Remodelação impossível

Nem o CDS acreditou numa remodelação alargada. Apesar de entre os centristas haver o desejo de refrescar o Governo, até no partido de Paulo Portas se percebeu desde logo que a saída de Miguel Macedo por causa do escândalo dos vistos gold nunca seria o momento para Passos Coelho fazer mudanças de fundo.

Remodelação impossível

“É claro que no CDS se queria uma remodelação, mas quem manda é o primeiro-ministro e já se percebia que isso não ia acontecer”, admite um destacado dirigente do CDS, acrescentando que o desejo de mudança existia, contudo, não só entre centristas. “Vários dirigentes do PSD comentaram comigo que gostariam que houvesse uma remodelação.

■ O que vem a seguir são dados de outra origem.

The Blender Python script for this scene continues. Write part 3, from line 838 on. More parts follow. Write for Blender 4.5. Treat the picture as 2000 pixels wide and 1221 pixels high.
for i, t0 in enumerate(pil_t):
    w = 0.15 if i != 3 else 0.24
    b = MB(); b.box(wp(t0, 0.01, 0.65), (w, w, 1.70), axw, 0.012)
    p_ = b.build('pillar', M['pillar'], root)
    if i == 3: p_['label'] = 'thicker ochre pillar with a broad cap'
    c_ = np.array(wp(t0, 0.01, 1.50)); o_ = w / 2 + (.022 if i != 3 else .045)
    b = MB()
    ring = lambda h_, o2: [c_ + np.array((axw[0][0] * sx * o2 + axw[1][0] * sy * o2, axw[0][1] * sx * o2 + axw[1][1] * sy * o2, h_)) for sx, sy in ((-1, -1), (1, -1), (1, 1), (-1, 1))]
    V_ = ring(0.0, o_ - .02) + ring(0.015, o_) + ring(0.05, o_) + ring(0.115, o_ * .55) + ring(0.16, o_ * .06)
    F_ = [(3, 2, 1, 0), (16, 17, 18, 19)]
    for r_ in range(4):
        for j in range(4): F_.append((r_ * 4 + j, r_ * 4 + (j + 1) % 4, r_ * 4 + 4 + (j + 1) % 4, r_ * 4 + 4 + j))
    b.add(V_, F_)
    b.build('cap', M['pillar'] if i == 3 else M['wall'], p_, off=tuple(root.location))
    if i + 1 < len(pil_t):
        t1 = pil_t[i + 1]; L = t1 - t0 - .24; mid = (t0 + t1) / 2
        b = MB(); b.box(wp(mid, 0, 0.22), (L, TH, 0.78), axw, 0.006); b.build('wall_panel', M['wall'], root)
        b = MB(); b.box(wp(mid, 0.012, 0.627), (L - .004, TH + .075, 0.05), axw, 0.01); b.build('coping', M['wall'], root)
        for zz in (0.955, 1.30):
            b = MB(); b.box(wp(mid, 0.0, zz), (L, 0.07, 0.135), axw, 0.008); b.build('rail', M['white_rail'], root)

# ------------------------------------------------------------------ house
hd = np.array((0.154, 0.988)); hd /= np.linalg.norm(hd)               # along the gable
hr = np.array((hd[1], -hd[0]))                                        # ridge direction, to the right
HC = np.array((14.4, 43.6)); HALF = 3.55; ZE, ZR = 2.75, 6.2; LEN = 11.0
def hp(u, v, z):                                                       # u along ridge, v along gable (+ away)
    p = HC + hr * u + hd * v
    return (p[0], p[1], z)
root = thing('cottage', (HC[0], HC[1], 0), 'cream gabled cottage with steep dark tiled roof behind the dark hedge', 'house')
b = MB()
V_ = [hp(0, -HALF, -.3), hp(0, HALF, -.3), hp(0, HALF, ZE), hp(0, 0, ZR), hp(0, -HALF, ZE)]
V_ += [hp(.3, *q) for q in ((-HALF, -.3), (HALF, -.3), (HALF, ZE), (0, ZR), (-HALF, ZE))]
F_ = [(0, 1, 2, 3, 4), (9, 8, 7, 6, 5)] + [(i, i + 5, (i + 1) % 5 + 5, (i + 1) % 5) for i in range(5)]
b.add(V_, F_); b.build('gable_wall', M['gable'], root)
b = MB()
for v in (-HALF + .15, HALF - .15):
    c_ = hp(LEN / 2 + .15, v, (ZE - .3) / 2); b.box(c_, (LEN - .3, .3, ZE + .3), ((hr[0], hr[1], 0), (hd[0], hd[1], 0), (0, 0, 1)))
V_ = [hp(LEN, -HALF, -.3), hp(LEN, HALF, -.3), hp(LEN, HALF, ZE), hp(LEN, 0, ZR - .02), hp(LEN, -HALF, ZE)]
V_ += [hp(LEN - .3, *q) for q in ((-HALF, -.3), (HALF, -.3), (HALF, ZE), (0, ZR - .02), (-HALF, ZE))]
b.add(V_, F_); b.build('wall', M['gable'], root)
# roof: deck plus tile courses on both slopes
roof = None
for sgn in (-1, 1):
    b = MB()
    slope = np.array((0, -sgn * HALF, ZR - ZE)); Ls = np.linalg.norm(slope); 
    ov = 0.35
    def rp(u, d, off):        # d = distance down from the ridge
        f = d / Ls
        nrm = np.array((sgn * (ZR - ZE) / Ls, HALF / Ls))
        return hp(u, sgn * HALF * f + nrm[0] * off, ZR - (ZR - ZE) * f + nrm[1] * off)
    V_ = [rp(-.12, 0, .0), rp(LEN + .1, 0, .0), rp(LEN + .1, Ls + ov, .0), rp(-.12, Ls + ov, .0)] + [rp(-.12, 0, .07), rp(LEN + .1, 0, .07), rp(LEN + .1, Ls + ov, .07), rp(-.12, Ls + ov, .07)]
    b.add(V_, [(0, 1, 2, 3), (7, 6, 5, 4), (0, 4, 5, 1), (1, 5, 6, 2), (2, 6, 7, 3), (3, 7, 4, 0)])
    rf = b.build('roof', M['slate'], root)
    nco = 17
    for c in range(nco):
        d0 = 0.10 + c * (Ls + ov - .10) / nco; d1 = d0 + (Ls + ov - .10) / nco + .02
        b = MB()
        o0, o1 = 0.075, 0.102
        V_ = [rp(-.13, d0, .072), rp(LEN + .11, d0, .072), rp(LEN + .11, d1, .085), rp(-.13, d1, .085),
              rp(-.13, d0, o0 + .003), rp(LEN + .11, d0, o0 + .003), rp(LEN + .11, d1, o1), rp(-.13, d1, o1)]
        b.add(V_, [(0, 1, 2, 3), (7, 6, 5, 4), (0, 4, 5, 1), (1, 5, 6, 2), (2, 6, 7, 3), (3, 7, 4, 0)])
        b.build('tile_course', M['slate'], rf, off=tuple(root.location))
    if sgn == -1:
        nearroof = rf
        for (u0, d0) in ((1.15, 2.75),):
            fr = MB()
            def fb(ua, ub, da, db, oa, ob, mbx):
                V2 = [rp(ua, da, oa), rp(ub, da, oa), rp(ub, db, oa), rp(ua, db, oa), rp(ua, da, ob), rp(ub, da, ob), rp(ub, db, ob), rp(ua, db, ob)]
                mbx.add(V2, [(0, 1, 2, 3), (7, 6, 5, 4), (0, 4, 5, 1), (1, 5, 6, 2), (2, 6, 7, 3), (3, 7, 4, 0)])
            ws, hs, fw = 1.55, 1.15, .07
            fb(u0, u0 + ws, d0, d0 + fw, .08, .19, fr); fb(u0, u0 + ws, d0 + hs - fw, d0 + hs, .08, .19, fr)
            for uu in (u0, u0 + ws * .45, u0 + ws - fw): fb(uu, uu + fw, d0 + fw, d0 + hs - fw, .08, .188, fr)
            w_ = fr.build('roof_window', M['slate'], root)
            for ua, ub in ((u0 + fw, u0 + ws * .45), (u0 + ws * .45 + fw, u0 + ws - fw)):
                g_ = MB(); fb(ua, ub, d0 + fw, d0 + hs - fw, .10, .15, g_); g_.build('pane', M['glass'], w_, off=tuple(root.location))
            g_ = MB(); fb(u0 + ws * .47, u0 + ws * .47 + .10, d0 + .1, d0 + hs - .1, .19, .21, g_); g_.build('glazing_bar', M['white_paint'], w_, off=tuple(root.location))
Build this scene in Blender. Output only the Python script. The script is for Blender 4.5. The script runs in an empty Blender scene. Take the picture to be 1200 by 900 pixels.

Mas ninguém ficou surpreendido”. 

Uma fonte centrista do Executivo explica que até o facto de a pasta em causa ser a Administração Interna (MAI) fazia prever este desfecho. “Talvez só nas Finanças fosse tão ou mais urgente substituir um ministro demissionário como no MAI. O tempo de substituição nunca seria compatível com uma remodelação alargada”, aponta a mesma fonte.

No PSD, o sentimento é idêntico. “Uma remodelação serve para ganhar fôlego político. Fazê-lo a reboque de uma saída motivada por um processo judicial seria a pior asneira possível”, diz um vice-presidente social-democrata.

Por outro lado, a defesa pública que Passos fez dos ministros mais fragilizados do Executivo retirou-lhe margem para agora os afastar. “Já reafirmou a confiança em Nuno Crato e deu a entender que Paula Teixeira da Cruz é inamovível. Como poderia agora substituí-los?”, questiona o dirigente do PSD.

Avesso a mudanças de equipa, Passos queria, de resto, segurar Miguel Macedo. Prova disso foi o tempo que demorou a aceitar o pedido de demissão. 

Macedo disse que queria sair logo na sexta-feira, menos de 24 horas depois das notícias sobre o processo dos vistos gold. Mas Passos pediu-lhe para ponderar durante o fim-de-semana e só aceitou a saída no domingo, depois de perceber que a decisão de Macedo era irredutível. O ministro tinha chegado à conclusão de que estava “diminuída” a sua autoridade no Ministério e de que seria um erro político não sair.

Curiosamente, a saída de uma figura destacada do PSD, como Miguel Macedo, deu lugar à entrada de uma independente. Com esta alteração, o CDS sai por cima na relação de forças dentro da coligação.

Até a preocupação de manter os secretários de Estado – para garantir a continuidade das políticas – teve o efeito de segurar João Almeida, uma figura destacada do CDS e do círculo mais próximo de Paulo Portas, no MAI.

Por outro lado, mesmo que quisesse mexer no elenco governativo, Passos seria quase forçado a manter todos os ministros centristas. Com os casos mais polémicos a caírem sobre ministros sociais-democratas, do lado de Portas não havia sinais de estar disposto a mudar os rostos do CDS no Governo.

CDS aliviado com escândalos todos do lado do PSD

Entre os centristas não se esconde, aliás, o alívio por o ónus das polémicas estar todo do lado do PSD. E nem o episódio de um suposto atirar de culpas de Luís Montenegro para Paulo Portas no caso dos vistos gold alterou essa satisfação.

Uma fonte da maioria conta que o comentário do líder da bancada do PSD, remetendo os esclarecimentos sobre o caso para Portas, foi uma “escolha infeliz de palavras” e não mais do que isso.

Montenegro tinha, aliás, combinado com Nuno Magalhães anunciar em conjunto a decisão de viabilizar o pedido do PCP para a audição de Portas – que decorreu ontem – no Parlamento. E só a tentativa de justificar o motivo pelo qual seria Portas e não Miguel Macedo a dar explicações aos deputados fez Luís Montenegro identificar o líder do CDS como “o porta-voz do Governo” indicado para falar sobre vistos dourados.

Portas não tem, porém, qualquer responsabilidade no programa de vistos, que é tutelado conjuntamente pelo MAI, pela Justiça e pelo Ministério dos Negócios Estrangeiros. Motivo suficiente para o líder da bancada do PSD ter acabado por ligar a Nuno Magalhães para pedir desculpa, enterrando o assunto da gaffe sem mais consequências políticas.

Os centristas defendem, de resto, que a ida de Portas à Assembleia foi até um bom momento para demonstrar que, mesmo sendo “o pai da ideia” dos vistos gold, o líder centrista é alheio a qualquer suspeita de corrupção.